Word for word, copy all the data and drop the pictures.

MATERIAL PROVIDED |
------------------------------------------------------------------------
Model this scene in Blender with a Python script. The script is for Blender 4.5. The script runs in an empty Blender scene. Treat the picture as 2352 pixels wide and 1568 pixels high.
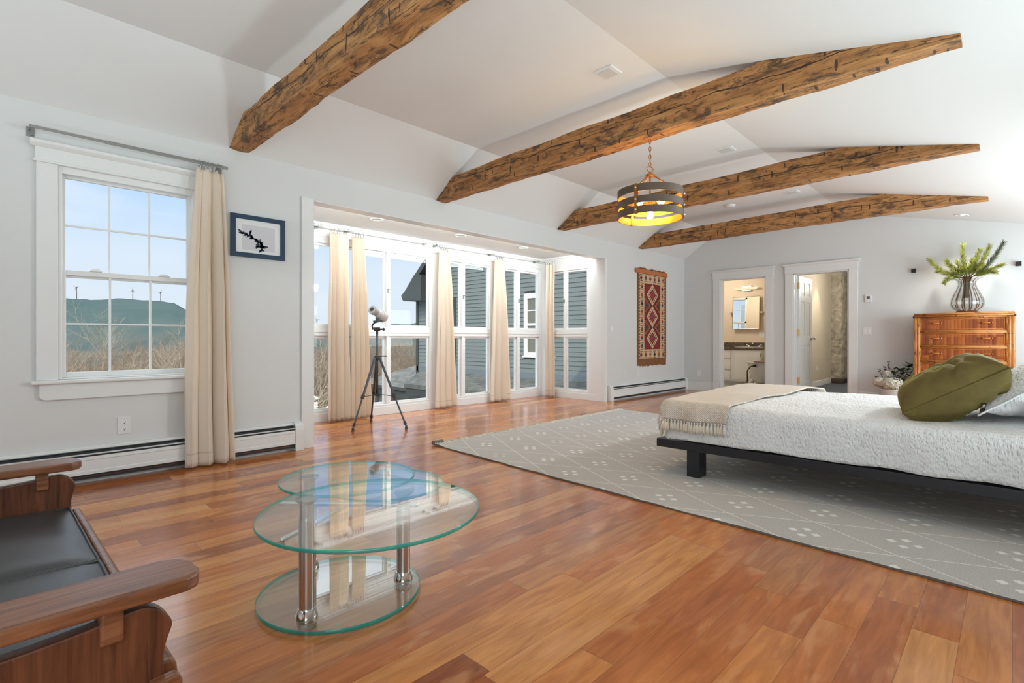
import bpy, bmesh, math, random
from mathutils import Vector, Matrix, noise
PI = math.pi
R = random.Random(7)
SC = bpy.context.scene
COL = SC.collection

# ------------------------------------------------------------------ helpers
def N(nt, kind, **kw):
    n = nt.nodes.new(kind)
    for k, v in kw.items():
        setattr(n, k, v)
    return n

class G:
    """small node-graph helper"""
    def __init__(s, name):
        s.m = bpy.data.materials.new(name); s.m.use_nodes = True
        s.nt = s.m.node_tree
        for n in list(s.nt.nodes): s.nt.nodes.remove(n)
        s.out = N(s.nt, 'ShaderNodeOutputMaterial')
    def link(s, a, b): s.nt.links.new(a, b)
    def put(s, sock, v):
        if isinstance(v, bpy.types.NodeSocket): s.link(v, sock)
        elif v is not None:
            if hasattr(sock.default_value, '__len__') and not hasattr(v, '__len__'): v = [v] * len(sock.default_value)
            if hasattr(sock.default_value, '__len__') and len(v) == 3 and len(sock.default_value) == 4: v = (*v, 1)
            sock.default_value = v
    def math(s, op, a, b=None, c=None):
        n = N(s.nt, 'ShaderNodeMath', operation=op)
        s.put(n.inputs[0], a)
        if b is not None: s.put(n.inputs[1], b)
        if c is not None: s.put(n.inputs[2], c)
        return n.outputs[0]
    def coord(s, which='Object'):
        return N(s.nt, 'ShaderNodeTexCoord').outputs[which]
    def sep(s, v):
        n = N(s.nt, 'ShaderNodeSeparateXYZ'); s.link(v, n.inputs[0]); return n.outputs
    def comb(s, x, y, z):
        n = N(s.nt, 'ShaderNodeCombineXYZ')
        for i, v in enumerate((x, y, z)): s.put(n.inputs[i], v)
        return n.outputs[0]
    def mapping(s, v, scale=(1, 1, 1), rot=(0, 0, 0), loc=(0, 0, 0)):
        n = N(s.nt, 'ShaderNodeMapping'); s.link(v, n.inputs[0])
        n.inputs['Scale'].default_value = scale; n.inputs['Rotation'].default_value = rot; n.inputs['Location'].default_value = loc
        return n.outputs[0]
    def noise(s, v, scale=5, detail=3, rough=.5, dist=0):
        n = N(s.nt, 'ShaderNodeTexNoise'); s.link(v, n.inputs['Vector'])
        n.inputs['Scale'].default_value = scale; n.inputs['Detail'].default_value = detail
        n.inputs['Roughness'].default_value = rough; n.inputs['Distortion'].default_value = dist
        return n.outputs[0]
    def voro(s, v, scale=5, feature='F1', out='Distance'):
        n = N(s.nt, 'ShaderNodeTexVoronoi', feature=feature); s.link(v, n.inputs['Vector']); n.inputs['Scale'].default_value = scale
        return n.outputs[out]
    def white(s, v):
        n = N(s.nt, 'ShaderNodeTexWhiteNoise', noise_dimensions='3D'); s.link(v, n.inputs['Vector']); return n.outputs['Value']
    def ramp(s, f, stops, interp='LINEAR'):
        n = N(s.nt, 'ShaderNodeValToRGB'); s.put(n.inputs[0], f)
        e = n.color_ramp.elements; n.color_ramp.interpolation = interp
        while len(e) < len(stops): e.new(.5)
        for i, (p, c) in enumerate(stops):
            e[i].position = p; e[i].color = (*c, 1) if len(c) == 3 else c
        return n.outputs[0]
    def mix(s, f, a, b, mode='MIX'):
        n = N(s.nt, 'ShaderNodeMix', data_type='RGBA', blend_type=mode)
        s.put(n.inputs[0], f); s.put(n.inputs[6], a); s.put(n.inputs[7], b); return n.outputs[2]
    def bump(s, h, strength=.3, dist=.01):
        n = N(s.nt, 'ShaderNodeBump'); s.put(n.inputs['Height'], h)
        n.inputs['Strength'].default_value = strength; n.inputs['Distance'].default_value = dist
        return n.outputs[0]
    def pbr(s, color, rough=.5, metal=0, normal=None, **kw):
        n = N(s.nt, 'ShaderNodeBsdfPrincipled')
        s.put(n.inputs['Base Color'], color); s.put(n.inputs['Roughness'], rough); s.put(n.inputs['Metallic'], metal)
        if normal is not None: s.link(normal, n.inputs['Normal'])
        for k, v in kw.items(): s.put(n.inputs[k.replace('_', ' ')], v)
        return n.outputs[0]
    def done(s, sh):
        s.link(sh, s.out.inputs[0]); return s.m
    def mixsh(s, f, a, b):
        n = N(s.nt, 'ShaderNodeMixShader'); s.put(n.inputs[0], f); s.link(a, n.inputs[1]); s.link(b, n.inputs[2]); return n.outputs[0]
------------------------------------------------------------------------
OUTPUT OF THE TASK |
Model this scene in Blender with a Python script. The script is for Blender 4.5. The script runs in an empty Blender scene. Treat the picture as 2352 pixels wide and 1568 pixels high.
import bpy, bmesh, math, random
from mathutils import Vector, Matrix, noise
PI = math.pi
R = random.Random(7)
SC = bpy.context.scene
COL = SC.collection

# ------------------------------------------------------------------ helpers
def N(nt, kind, **kw):
    n = nt.nodes.new(kind)
    for k, v in kw.items():
        setattr(n, k, v)
    return n

class G:
    """small node-graph helper"""
    def __init__(s, name):
        s.m = bpy.data.materials.new(name); s.m.use_nodes = True
        s.nt = s.m.node_tree
        for n in list(s.nt.nodes): s.nt.nodes.remove(n)
        s.out = N(s.nt, 'ShaderNodeOutputMaterial')
    def link(s, a, b): s.nt.links.new(a, b)
    def put(s, sock, v):
        if isinstance(v, bpy.types.NodeSocket): s.link(v, sock)
        elif v is not None:
            if hasattr(sock.default_value, '__len__') and not hasattr(v, '__len__'): v = [v] * len(sock.default_value)
            if hasattr(sock.default_value, '__len__') and len(v) == 3 and len(sock.default_value) == 4: v = (*v, 1)
            sock.default_value = v
    def math(s, op, a, b=None, c=None):
        n = N(s.nt, 'ShaderNodeMath', operation=op)
        s.put(n.inputs[0], a)
        if b is not None: s.put(n.inputs[1], b)
        if c is not None: s.put(n.inputs[2], c)
        return n.outputs[0]
    def coord(s, which='Object'):
        return N(s.nt, 'ShaderNodeTexCoord').outputs[which]
    def sep(s, v):
        n = N(s.nt, 'ShaderNodeSeparateXYZ'); s.link(v, n.inputs[0]); return n.outputs
    def comb(s, x, y, z):
        n = N(s.nt, 'ShaderNodeCombineXYZ')
        for i, v in enumerate((x, y, z)): s.put(n.inputs[i], v)
        return n.outputs[0]
    def mapping(s, v, scale=(1, 1, 1), rot=(0, 0, 0), loc=(0, 0, 0)):
        n = N(s.nt, 'ShaderNodeMapping'); s.link(v, n.inputs[0])
        n.inputs['Scale'].default_value = scale; n.inputs['Rotation'].default_value = rot; n.inputs['Location'].default_value = loc
        return n.outputs[0]
    def noise(s, v, scale=5, detail=3, rough=.5, dist=0):
        n = N(s.nt, 'ShaderNodeTexNoise'); s.link(v, n.inputs['Vector'])
        n.inputs['Scale'].default_value = scale; n.inputs['Detail'].default_value = detail
        n.inputs['Roughness'].default_value = rough; n.inputs['Distortion'].default_value = dist
        return n.outputs[0]
    def voro(s, v, scale=5, feature='F1', out='Distance'):
        n = N(s.nt, 'ShaderNodeTexVoronoi', feature=feature); s.link(v, n.inputs['Vector']); n.inputs['Scale'].default_value = scale
        return n.outputs[out]
    def white(s, v):
        n = N(s.nt, 'ShaderNodeTexWhiteNoise', noise_dimensions='3D'); s.link(v, n.inputs['Vector']); return n.outputs['Value']
    def ramp(s, f, stops, interp='LINEAR'):
        n = N(s.nt, 'ShaderNodeValToRGB'); s.put(n.inputs[0], f)
        e = n.color_ramp.elements; n.color_ramp.interpolation = interp
        while len(e) < len(stops): e.new(.5)
        for i, (p, c) in enumerate(stops):
            e[i].position = p; e[i].color = (*c, 1) if len(c) == 3 else c
        return n.outputs[0]
    def mix(s, f, a, b, mode='MIX'):
        n = N(s.nt, 'ShaderNodeMix', data_type='RGBA', blend_type=mode)
        s.put(n.inputs[0], f); s.put(n.inputs[6], a); s.put(n.inputs[7], b); return n.outputs[2]
    def bump(s, h, strength=.3, dist=.01):
        n = N(s.nt, 'ShaderNodeBump'); s.put(n.inputs['Height'], h)
        n.inputs['Strength'].default_value = strength; n.inputs['Distance'].default_value = dist
        return n.outputs[0]
    def pbr(s, color, rough=.5, metal=0, normal=None, **kw):
        n = N(s.nt, 'ShaderNodeBsdfPrincipled')
        s.put(n.inputs['Base Color'], color); s.put(n.inputs['Roughness'], rough); s.put(n.inputs['Metallic'], metal)
        if normal is not None: s.link(normal, n.inputs['Normal'])
        for k, v in kw.items(): s.put(n.inputs[k.replace('_', ' ')], v)
        return n.outputs[0]
    def done(s, sh):
        s.link(sh, s.out.inputs[0]); return s.m
    def mixsh(s, f, a, b):
        n = N(s.nt, 'ShaderNodeMixShader'); s.put(n.inputs[0], f); s.link(a, n.inputs[1]); s.link(b, n.inputs[2]); return n.outputs[0]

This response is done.